Playing the populism card -- which I'm sure doesn't suggest that the McHomes line of attack is working -- John McCain and Sarah Palin have been telling audiences that she and her husband are folk who work with their hands! And they've got yoonyin cards.
Given Sarah and her husband are members of the house of labor, no doubt she and McCain will do something real mavericky and call out Bush for apparently planning to eliminate card check union organizing at government contractors.
The Bush administration is weighing an executive order that would eliminate a union-preferred method of labor organizing at large government contractors, according to people familiar with the situation.
Labor leaders prefer a card-check system in which workers can form a union if a majority of them sign a union-authorization card. Companies generally prefer a secret-ballot election.
The issue has become a factor in some Senate races and the presidential campaign. Sen. Barack Obama, the Democratic presidential nominee, supports legislation favoring the card-check approach. Sen. John McCain, the likely Republican presidential nominee, opposes such legislation.
The executive order would require large government contractors to use secret-ballot elections for union organizing or risk losing government contracts, say people familiar with the order. Though companies typically prefer secret ballots, some are willing to accept card checks to avoid a fight.
Isn't this a case of big gummint telling companies how to run their businesses? How is that conservative?
Anyway, Charlie Sykes et al have been whinging on the threat of card check, claiming the "secret-ballot election" is the only protection for people who otherwise might get stomped by Teamster thugs.
This concern for democracy would be a wee bit more compelling if Sykes et al didn't endorse Republican strategies here and across the country to suppress the minority vote.
Because it's not "union goons" that pose a threat to workers during organizing drives.
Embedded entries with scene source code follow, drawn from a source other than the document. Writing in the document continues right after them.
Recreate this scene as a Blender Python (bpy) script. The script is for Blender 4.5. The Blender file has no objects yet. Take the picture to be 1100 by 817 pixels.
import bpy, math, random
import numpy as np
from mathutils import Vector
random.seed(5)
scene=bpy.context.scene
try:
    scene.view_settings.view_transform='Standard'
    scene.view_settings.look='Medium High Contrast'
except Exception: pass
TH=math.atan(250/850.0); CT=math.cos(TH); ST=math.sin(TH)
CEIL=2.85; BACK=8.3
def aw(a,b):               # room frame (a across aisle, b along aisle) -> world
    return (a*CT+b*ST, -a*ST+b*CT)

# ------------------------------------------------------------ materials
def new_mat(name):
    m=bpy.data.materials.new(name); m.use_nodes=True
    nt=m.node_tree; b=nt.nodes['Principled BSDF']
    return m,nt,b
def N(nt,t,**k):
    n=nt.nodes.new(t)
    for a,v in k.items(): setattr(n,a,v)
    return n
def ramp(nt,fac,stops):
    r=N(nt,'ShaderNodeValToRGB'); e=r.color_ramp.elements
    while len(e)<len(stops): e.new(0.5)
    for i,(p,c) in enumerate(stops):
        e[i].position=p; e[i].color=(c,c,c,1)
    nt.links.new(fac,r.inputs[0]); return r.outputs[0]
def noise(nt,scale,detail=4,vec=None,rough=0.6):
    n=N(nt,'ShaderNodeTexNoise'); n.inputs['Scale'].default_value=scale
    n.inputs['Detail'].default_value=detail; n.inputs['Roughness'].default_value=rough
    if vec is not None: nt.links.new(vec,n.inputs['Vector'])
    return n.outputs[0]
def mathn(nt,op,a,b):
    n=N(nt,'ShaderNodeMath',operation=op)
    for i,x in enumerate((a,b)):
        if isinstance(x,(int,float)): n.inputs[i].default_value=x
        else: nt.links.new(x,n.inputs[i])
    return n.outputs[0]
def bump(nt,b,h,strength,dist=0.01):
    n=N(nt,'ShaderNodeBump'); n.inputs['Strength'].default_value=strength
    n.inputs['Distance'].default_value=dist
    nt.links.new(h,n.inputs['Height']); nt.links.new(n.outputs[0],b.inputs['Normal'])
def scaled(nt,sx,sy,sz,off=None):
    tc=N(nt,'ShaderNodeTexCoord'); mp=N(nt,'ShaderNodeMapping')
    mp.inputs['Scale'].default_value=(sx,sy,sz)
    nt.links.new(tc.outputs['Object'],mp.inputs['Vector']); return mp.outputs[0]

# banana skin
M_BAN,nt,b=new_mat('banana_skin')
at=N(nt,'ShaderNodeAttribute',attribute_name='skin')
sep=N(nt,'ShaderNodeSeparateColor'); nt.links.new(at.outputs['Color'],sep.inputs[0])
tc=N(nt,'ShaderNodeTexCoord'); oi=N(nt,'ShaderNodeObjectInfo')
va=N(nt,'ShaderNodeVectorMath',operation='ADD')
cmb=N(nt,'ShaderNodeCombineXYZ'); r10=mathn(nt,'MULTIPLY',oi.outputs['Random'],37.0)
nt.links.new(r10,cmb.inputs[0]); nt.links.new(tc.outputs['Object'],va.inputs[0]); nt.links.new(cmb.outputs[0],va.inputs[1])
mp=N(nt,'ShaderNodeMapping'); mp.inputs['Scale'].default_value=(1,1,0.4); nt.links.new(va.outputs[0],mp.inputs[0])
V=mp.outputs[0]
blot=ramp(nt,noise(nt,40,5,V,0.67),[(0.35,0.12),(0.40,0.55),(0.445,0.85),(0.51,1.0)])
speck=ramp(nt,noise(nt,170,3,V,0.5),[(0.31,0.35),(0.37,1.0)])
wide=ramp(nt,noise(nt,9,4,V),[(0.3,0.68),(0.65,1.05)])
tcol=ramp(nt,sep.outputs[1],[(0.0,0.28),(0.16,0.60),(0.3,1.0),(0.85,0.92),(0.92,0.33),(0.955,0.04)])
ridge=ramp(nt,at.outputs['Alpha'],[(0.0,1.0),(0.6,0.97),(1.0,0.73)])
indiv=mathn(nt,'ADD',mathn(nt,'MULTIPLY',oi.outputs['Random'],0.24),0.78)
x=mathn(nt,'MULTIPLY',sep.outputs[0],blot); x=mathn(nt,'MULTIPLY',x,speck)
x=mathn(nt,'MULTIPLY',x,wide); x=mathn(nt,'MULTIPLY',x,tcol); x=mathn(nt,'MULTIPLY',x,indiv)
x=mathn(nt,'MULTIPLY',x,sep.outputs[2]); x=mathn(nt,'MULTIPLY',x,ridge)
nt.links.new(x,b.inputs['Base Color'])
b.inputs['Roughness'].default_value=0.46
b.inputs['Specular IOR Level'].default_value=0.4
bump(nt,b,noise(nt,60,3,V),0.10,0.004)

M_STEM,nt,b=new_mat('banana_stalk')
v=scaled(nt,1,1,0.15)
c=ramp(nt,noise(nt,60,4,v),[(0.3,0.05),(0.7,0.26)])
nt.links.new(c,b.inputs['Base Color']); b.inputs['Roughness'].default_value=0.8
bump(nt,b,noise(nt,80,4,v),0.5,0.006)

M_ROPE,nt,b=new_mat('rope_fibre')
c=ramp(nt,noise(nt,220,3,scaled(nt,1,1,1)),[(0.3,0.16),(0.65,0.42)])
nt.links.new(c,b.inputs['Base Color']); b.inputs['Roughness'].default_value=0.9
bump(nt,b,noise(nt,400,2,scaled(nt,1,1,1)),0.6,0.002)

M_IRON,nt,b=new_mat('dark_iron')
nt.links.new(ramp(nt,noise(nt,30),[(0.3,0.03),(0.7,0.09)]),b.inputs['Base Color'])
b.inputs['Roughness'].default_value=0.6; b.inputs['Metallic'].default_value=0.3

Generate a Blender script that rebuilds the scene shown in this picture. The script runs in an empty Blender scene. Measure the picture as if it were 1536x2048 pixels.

It's companies that actively fire, usually without consequence, workers exercising their constituional right to organize. From BusinessWeek:
For union advocates, EFCA is the No. 1 legislative priority because they say the current union election system favors employers. Employers have access to workers on the job while unions can only contact them off-site. According to research conducted by the University of Illinois at Chicago, 91% of employers require employees to attend one-on-one anti-union meetings with their supervisors during union organizing drives. It also found that when faced with organizing efforts, 30% of employers fire pro-union workers, 49% threaten to close the worksite, and 51% of employers coerce workers into opposing unions with bribery or favoritism.
Other academic studies support these findings. Kate Bronfenbrenner, director of labor studies education at Cornell University, says employer intimidation to discourage unionization is the norm rather than the exception. "One thing that stands out in the research is how routine this all is," she says. "These elections haven't been free or fair in the 20 years I have studied them. During an organizing drive, the workplace is a totally coercive environment; workers are not making a free choice."
Research shows that fear of employer retaliation is one of the main reasons workers don't join a union, so EFCA's protections could clear the way for more union wins. "There are always eulogies about the labor movement," says Clete Daniel, a Cornell University history professor. "But while it's been battered, the idea of workplace democracy has not been drained of its last ounce of vitality."